Peace processes and complacency

Published in Editorial, Issue 6 (November/December 2016), Volume 24

editor

On the face of it, the recent decision of the Colombian electorate to reject a peace deal drawing a line under 52 years of armed conflict with FARC guerillas—albeit with the slimmest of majorities, half of 1%—was extraordinary. What was even more extraordinary was that 62.56% of the registered electorate didn’t bother to vote. Hubris rather than complacency best describes the attitude of the leaders (on both sides) who were, before the poll, anticipating possible Nobel peace prizes!

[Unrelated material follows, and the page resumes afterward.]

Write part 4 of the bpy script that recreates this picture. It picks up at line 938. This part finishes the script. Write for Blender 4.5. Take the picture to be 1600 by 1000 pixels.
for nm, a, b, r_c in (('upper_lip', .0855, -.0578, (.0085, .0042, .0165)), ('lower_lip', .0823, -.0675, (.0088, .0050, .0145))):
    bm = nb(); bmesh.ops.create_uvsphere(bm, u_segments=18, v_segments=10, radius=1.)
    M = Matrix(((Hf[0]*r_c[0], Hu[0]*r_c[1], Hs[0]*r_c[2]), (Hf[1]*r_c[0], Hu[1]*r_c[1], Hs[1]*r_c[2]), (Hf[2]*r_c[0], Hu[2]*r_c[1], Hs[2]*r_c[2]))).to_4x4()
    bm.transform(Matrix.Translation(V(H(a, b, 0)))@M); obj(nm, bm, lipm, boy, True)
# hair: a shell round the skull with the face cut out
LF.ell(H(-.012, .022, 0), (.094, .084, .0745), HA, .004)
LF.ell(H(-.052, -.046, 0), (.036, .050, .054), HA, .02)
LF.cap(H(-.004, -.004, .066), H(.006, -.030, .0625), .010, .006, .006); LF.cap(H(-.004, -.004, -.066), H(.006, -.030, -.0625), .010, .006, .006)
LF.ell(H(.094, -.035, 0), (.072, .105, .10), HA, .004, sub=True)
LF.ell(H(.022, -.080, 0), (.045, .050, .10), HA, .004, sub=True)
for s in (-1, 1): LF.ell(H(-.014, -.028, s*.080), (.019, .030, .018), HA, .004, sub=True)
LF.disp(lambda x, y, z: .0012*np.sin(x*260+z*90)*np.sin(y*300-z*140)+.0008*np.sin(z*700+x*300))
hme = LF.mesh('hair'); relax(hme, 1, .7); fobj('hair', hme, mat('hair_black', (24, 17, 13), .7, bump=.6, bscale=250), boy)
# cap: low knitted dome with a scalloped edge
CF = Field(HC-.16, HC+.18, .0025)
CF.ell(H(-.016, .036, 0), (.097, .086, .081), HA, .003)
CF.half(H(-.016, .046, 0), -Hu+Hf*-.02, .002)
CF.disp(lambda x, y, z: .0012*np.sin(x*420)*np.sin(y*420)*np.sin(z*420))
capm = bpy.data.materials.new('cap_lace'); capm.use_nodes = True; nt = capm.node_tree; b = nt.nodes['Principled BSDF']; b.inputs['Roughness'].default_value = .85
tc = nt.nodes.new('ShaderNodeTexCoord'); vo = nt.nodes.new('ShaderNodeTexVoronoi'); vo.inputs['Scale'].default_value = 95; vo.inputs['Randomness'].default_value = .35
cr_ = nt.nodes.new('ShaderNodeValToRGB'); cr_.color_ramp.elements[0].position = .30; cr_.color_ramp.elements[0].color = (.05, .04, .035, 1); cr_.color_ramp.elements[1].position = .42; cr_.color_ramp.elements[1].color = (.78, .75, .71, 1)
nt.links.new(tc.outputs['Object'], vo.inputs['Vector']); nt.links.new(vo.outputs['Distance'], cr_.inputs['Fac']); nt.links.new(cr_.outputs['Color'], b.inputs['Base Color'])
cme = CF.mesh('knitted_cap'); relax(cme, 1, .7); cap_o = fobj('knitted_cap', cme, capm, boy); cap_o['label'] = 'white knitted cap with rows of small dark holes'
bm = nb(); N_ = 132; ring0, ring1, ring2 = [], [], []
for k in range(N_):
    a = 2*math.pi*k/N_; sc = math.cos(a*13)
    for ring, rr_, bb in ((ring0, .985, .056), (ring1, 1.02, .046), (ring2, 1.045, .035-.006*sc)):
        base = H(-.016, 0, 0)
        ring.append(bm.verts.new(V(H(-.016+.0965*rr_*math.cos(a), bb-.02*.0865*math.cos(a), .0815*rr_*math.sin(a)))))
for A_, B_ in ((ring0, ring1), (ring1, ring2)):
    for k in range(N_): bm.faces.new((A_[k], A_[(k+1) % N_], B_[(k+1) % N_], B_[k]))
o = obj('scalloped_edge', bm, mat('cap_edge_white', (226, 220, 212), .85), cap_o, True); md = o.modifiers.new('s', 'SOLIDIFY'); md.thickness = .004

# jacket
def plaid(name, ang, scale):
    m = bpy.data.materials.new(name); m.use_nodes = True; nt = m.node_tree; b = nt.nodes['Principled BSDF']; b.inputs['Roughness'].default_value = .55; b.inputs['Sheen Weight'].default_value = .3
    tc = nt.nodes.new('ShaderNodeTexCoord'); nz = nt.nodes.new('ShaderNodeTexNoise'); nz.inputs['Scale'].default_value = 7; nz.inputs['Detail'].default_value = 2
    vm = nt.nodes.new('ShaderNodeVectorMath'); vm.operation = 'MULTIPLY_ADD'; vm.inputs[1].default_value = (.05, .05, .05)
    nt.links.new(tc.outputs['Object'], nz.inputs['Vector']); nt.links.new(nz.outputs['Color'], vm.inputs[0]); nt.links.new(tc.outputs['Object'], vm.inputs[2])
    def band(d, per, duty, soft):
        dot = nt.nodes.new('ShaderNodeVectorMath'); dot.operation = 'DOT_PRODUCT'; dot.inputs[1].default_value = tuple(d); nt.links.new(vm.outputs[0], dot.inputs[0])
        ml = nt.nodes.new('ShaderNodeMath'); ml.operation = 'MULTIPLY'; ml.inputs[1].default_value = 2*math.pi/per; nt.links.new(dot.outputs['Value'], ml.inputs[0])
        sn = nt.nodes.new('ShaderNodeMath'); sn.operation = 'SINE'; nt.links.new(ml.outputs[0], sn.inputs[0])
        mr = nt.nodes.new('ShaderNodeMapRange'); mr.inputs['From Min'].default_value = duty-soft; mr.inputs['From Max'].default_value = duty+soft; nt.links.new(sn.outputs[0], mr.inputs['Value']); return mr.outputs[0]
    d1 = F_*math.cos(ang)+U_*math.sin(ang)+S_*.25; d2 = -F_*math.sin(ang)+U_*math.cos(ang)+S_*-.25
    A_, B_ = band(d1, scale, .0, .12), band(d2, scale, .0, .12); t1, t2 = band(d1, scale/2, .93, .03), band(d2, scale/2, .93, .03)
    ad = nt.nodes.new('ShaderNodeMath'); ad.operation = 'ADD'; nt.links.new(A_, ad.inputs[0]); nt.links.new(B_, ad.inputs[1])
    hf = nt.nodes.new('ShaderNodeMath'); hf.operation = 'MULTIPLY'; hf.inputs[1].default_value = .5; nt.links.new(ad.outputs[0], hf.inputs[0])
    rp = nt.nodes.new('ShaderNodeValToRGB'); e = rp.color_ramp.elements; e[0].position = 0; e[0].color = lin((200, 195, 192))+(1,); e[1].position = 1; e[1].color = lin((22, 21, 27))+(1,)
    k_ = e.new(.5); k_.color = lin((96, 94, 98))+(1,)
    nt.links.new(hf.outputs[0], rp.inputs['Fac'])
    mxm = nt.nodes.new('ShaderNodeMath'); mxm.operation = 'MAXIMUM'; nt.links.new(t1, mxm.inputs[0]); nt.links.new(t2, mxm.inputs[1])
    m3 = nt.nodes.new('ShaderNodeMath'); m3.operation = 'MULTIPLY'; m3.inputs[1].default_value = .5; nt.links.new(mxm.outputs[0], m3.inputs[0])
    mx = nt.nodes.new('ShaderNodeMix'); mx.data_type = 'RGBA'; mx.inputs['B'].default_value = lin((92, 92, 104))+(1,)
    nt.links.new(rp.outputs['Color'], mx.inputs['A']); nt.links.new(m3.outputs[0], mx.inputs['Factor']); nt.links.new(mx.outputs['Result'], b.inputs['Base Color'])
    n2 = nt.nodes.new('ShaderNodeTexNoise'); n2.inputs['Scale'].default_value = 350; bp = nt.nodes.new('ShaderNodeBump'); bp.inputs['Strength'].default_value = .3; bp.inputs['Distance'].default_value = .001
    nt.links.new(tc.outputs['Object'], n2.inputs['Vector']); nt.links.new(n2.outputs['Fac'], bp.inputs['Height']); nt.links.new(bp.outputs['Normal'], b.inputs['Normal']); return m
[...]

This is of more than just academic interest to Ireland. Former tánaiste and Labour leader Eamon Gilmore is EU special envoy to the Colombian peace process, and parallels had repeatedly been drawn with our own Good Friday agreement. The recent passing of another Nobel laureate, former Israeli prime minister and president Shimon Peres, one of the architects of the 1993 Oslo Accords with the PLO, illustrates the pitfalls of such complacency. (Critics pointed out that Peres was the architect of much else besides—the 1956 Suez war, Israel’s nuclear programme, illegal settlements on occupied Palestinian land, etc.) Just because a peace process starts doesn’t necessarily guarantee a happy ending.

Thankfully the Northern Ireland peace process has devevoloped (and from more or less the same starting point in the early 1990s as Oslo), but that too is threatened by complacency (if not hubris). Its well-being obviously played no part in the calculations of the UK’s Brexiteers. The EU is part of the scaffolding of that delicate structure. Now that the UK has opted for a ‘hard Brexit’, will it survive its removal? At least now we have an inkling of what the British negotiating position is and that the exit process will start in March 2017.